By Toby Sterling, Associated Press AMSTERDAM, Netherlands — Ehsan Jami knew he was making himself a target for radical Islamists when he decided to launch a Dutch organization for Muslims who renounce their religion.

Five months and three physical assaults later, his “Committee for Ex-Muslims” is being launched Tuesday, joining similar groups that have sprung up around Europe.

These groups hope to add a new voice to the debate about — and within — Europe’s Muslim communities, presenting themselves as diametrically different to the disenchanted and sometimes violent youth who grab headlines, or to immigrants who live cloistered among their own.
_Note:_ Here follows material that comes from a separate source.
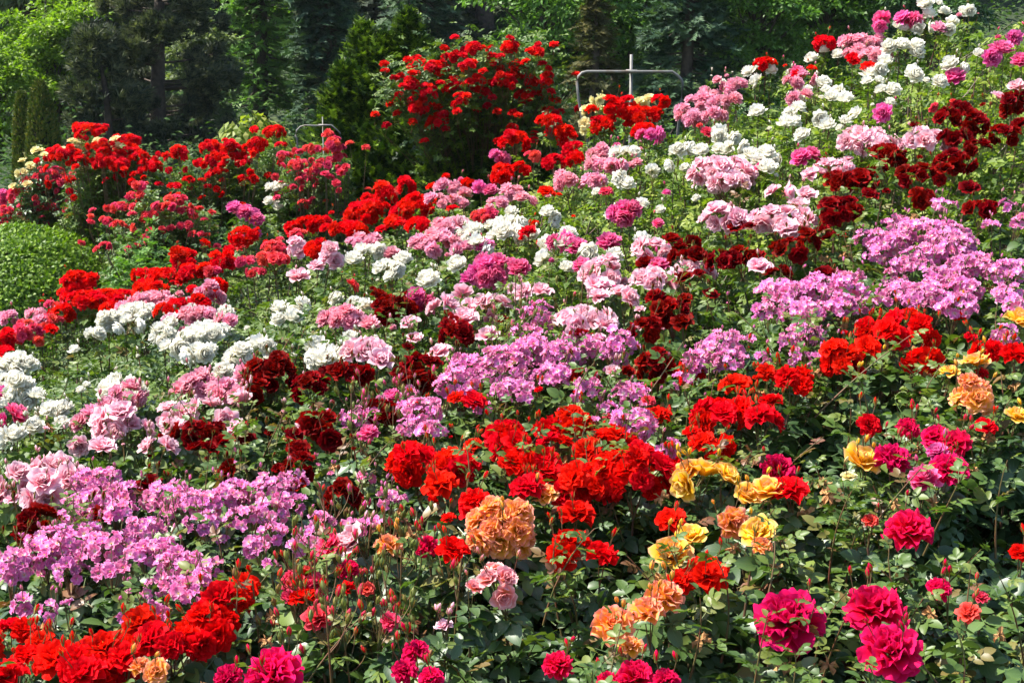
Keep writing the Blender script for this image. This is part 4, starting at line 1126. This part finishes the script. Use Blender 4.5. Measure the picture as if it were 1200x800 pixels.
# trees one can tell apart
make_tree('pine_tree', 'dark dense pine with grey lit tufts behind the far scarlet roses', 'tree', 188, 22.5, 5.0, 1.05, 'needle', 'pine', 31, 8500, .10, .03)
make_tree('pine_tree', 'smaller grey green pine leaning between the lime tree and the dark pine', 'tree', 128, 21.5, 2.1, .62, 'needle', 'pine', 32, 2600, .11, .03)
make_tree('lime_green_tree', 'bright lime green leafy tree behind the clipped cones', 'tree', 72, 25.5, 2.75, 1.15, 'lime', 'broad', 33, 9000, .085, .02, npuff=60)
make_tree('lime_green_shrub', 'low lime green shrub at the frame edge by the clipped cones', 'tree', 2, 22, 1.9, .7, 'lime', 'broad', 34, 4200, .075, .02)
make_tree('willow_tree', 'pale feathery grey green willow above the lime green tree', 'tree', 40, 29, 6.2, 1.8, 'grey', 'willow', 35, 11000, .15, .10)
make_tree('willow_tree', 'slender pale willow between the lime green tree and the dark pine', 'tree', 122, 30, 6.5, 1.1, 'grey', 'willow', 36, 6000, .14, .10)
make_tree('silvery_tree', 'soft silvery green tree just behind the dark pine', 'tree', 246, 24, 2.7, .62, 'grey', 'broad', 37, 5200, .075, .02)
make_tree('fir_tree', 'fir with bright green drooping sprays in front of deep shade', 'tree', 306, 26, 6, .85, 'green', 'spruce', 38, 1500, .24, .10)
make_tree('fir_tree', 'blue green fir whose branches reach in beside the yew', 'tree', 384, 25, 5.5, .8, 'blue', 'spruce', 39, 2600, .24, .05)
make_tree('fir_tree', 'grey green fir with a bare dark trunk above the climbing rose', 'tree', 500, 27, 6.5, .8, 'blue', 'spruce', 40, 2200, .22, .25)
make_tree('maple_tree', 'broad mid green leafy tree behind the climbing red rose', 'tree', 640, 22, 4.6, 1.25, 'green', 'broad', 41, 11000, .085, .04, npuff=70)
make_tree('maple_tree', 'mid green leafy tree rising behind the metal hoop', 'tree', 725, 24, 5.0, 1.15, 'green', 'broad', 42, 10000, .09, .04, npuff=60)
make_tree('cypress_tree', 'thin brownish conifer between the two leafy trees behind the hoop', 'tree', 692, 20.5, 2.6, .5, 'brown', 'spruce', 43, 1500, .14, .02)
make_tree('cedar_tree', 'blue green cedar with level tufts between leafy trees', 'tree', 798, 20.5, 4.0, .85, 'blue', 'spruce', 44, 4200, .17, .02)
make_tree('laurel_tree', 'dense glossy green tree above the pink pompons on the skyline', 'tree', 880, 21, 3.3, .85, 'green', 'broad', 45, 8500, .075, .04, npuff=60)
make_tree('laurel_tree', 'wide green tree behind the skyline white roses', 'tree', 965, 22, 3.6, 1.05, 'green', 'broad', 46, 9500, .08, .04, npuff=64)
make_tree('laurel_tree', 'dark green tree half hidden beyond the top corner of the rose slope', 'tree', 1085, 21, 3.8, 1.1, 'deep', 'broad', 47, 8000, .09, .04, npuff=50)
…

Instead, they seek recognition from the Muslim mainstream for “freethinkers,” empowered Muslim women, homosexuals and those who want to renounce their religion without fear.

Under some fundamentalist interpretations of Islam, apostasy is forbidden, or is a heresy punishable by death.

“We want to support people who want to change their religion, but their parents, their society have them clasped in it and won’t let them out,” Jami, 22, said in an interview with The Associated Press on Monday. “They would realize that they are not standing alone.”

The latest attack on Jami last month, when he was struck and pushed to the ground at a shopping center by three youths, was widely publicized in the Netherlands. The assailants were arrested, but Jami was forced into hiding, and receives police protection.

He said an earlier attack was even more dangerous, when he was surrounded by a large group of youths at night and had a knife held to his throat.

He had anticipated death threats, he said, but had not fully appreciated what they meant.

“It’s like the death of family,” Jami said. “You know it will come, but you don’t know how much pain it will bring.”

Leaders of ex-Muslim groups from Germany and England plan to attend Tuesday’s launch, before meeting the European Commission in Brussels on Wednesday.

“Very clearly our intent is to break the taboo” within Islam against renouncing religion, said Maryam Namazie, who in June founded The British Council of Ex-Muslims.

“The first step is making it easier to do that. You could compare it to when the first gays came out of the closet,” she said.

Other groups have formed in the Scandinavian countries. Altogether, the European groups have total membership of no more than several hundred.

But the ex-Muslims say they are determined to show that “not all people from Muslim countries are religious,” said Arzu Toker, vice president of Germany’s Council of Ex Muslims, the first and largest of the organizations.

“If we don’t show it, many people (in the West) will think ‘all these people are just the same,’ and that’s simply not true,” she said.

Toker, a Turkish-born journalist, says membership in Germany has grown to more than 100 from 18 founders in January. Hundreds more have written to show their support, but are unwilling, unable or afraid to join.

Akbar Ahmed, who chairs the Islamic Studies department at American University in Washington, said the advent of such groups is not surprising.

“Expatriates may be intellectually questioning, given the freedom they have from being abroad,” he said. “A few may decide they are fed up with Islam — others become much more vigorously Islamic.”

He gave the example of Muslim girls living in the West who wear veils, but never would have done so in the country they immigrated from.

He said it is wrong to say Islam endorses killing apostates, though some of the Hadith, or sayings attributed to Mohammed, appear to endorse it — when taken out of context, he said.

Salima Belhaj, who is not a member of Jami’s group, says she has been branded as an apostate because of her modern lifestyle.

“It’s others who decide that I’m an ex-Muslim, because I wear short skirts or don’t go the mosque and drink a glass of wine” now and then, she told the newspaper Trouw.

She said she still considers herself a Muslim, “but I don’t think that others should decide how I live my life. As I see it, Islam is something between you and God.”

Ayaan Hirsi Ali, a Somali-born Dutch lawmaker who abandoned Islam and lived under threat for years for her provocative criticism of fundamentalism, said she was “shocked” by the attack on Jami.

“The rule of law, the basis of a state with civil liberties, is hollow if it becomes dangerous to do your shopping,” Hirsi Ali said in a statement from the United States, where she took up residence last year after quitting the parliament.